Auction house says engraved silver, which has a reserve of $325,000, is a proud moment of friendliness in Australian history.

Descendants of a slain Ngapuhi chief fear that a re-discovered taonga that was lost for more than 200 years will be gone for good after an auction last night.

The engraved silver medal was given to Bay of Islands chief Te Pahi by Philip Gidley King, the third governor of New South Wales, in 1806.

It was auctioned in Sydney - reportedly for A$300,000 ($325,000) - despite efforts by the chief's descendants to halt proceedings.

Te Pahi's relative Hugh Rihari said nothing was known of the medal's whereabouts until it resurfaced in Sydney more than 200 years after Te Pahi was killed by British whalers in 1810.


His whanau had considered filing an injunction to halt the auction, and on Monday night some were seen performing a protest haka outside Sotheby's.

But by last night Mr Rihari was resigned to the fact that an important piece of Ngapuhi and New Zealand history would likely be gone.

The buyer's identity was not known last night, but Mr Rihari had earlier said he hoped "our museums" would bid. "We have gone as far as we can but at the end of the day there's not much more we can do."

The Ngati Torehina kaumatua from the Purerua Peninsula said he sought a postponement of the auction so he could have a discussion with Sotheby's but was "flatly refused".

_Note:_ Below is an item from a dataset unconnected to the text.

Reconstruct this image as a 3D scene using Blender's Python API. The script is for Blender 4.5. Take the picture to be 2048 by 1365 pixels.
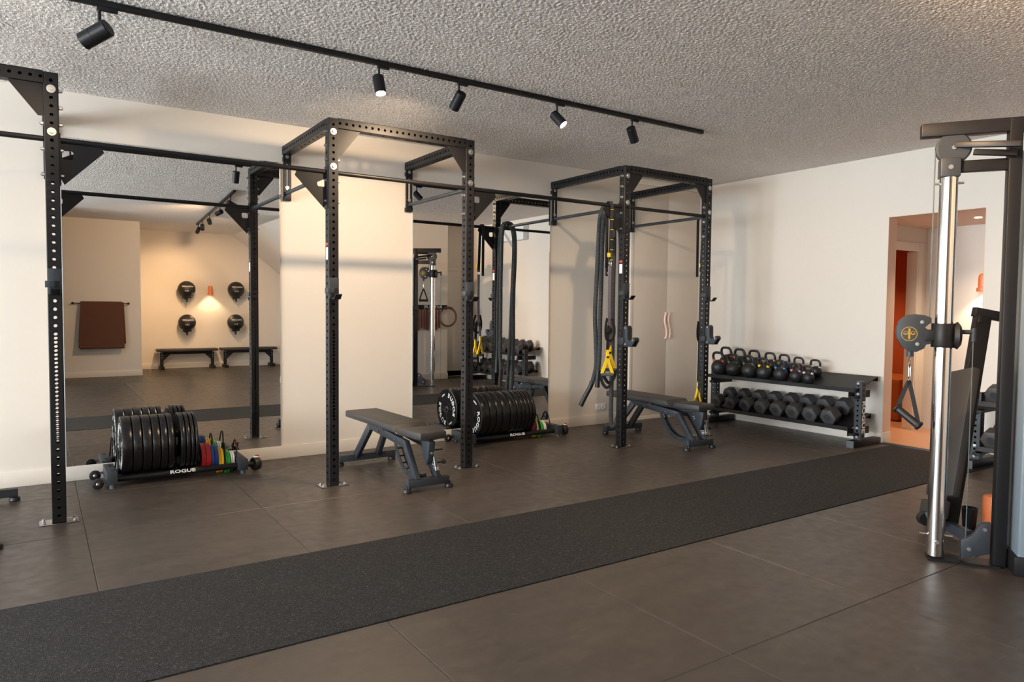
import bpy, bmesh, math, random
import numpy as np
from mathutils import Vector, Matrix, Quaternion
random.seed(7)
sc = bpy.context.scene
for o in list(bpy.data.objects): bpy.data.objects.remove(o)
COL = sc.collection
PI = math.pi
# ---------------------------------------------------------------- camera
def make_camera():
    yaw, pit, rol = math.radians(33.765), math.radians(2.6082), math.radians(0.5351)
    f = Vector((math.sin(yaw)*math.cos(pit), math.cos(yaw)*math.cos(pit), -math.sin(pit)))
    r = Vector((math.cos(yaw), -math.sin(yaw), 0)); u = r.cross(f)
    r2 = r*math.cos(rol)+u*math.sin(rol); u2 = -r*math.sin(rol)+u*math.cos(rol)
    M = Matrix((r2, u2, -f)).transposed().to_4x4(); M.translation = (-1.7962, -5.1316, 1.3475)
    cd = bpy.data.cameras.new('camera'); c = bpy.data.objects.new('camera', cd); COL.objects.link(c)
    c.matrix_world = M; cd.sensor_width = 36; cd.sensor_fit = 'HORIZONTAL'; cd.lens = 1419.68/2048*36
    cd.clip_start = .02
    sc.camera = c
make_camera()
# ---------------------------------------------------------------- light
sc.view_settings.view_transform = 'Standard'; sc.view_settings.look = 'None'
sc.view_settings.gamma = 1; sc.view_settings.exposure = 0.46
sc.cycles.max_bounces = 8; sc.cycles.diffuse_bounces = 4; sc.cycles.glossy_bounces = 6
sc.cycles.sample_clamp_indirect = 4.0; sc.cycles.use_denoising = True; sc.cycles.blur_glossy = 0.3
W = bpy.data.worlds.new('world'); sc.world = W; W.use_nodes = True
W.node_tree.nodes['Background'].inputs[0].default_value = (.75, .88, 1, 1)
W.node_tree.nodes['Background'].inputs[1].default_value = 1.2
def area(name, loc, rot, sx, sy, power, col):
    d = bpy.data.lights.new(name, 'AREA'); d.shape = 'RECTANGLE'; d.size = sx; d.size_y = sy
    d.energy = power; d.color = col
    o = bpy.data.objects.new(name, d); COL.objects.link(o); o.location = loc; o.rotation_euler = rot
    return o
# daylight entering through the two street windows in the left wall
WINS = [(-5.0, -2.3), (-1.8, .9)]
for i, (y0, y1) in enumerate(WINS):
    area('window_daylight', (-9.12, (y0+y1)/2, 1.55), (0, math.radians(-113), 0), 2.2, 2.6, 520, (.88, .95, 1))
SPOT_W = 75
WARM = (1, .72, .46)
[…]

"It's in the hands of people in Australia who have their own rules and regulations for the protection of their objects of cultural significance and they believe that this medal is of as much importance to them as it is to us here in New Zealand."

Sotheby's chief Gary Singer said before the auction that the reserve on the medal, which was in mint condition and a fine example of colonial silver-smithing, was A$300,000.

The auction was to go ahead because no one could clearly state their links to Te Pahi, he said.

"No one has come forward and said, 'This is the basis of my claim' - when people make a claim they usually back it up," he said

The medal was also an important piece of Australian history and one of its "prouder moments".

"This was an incident where we recognised an indigenous visitor and we have gone out of our way to be friendly and treated him with respect."

Te Pahi received the medal for helping to foster relationships and trade between Maori and the British at the turn of the 19th century.

But he died after an apparent revenge attack for the massacre of the crew of the whaling ship The Boyd at Whangaroa a year earlier.

The medal had been in a family's possession for at least 120 years before it was taken to Sotheby's.

Te Pahi, whose name was Anglicised to Tippahee on the medal, struck up a friendship with Mr King and stayed with him in Sydney for three months.

He was keen on accessing colonial technology and goods while the governor sought protection for whaling crews that were being seen on northern shores with increasing frequency.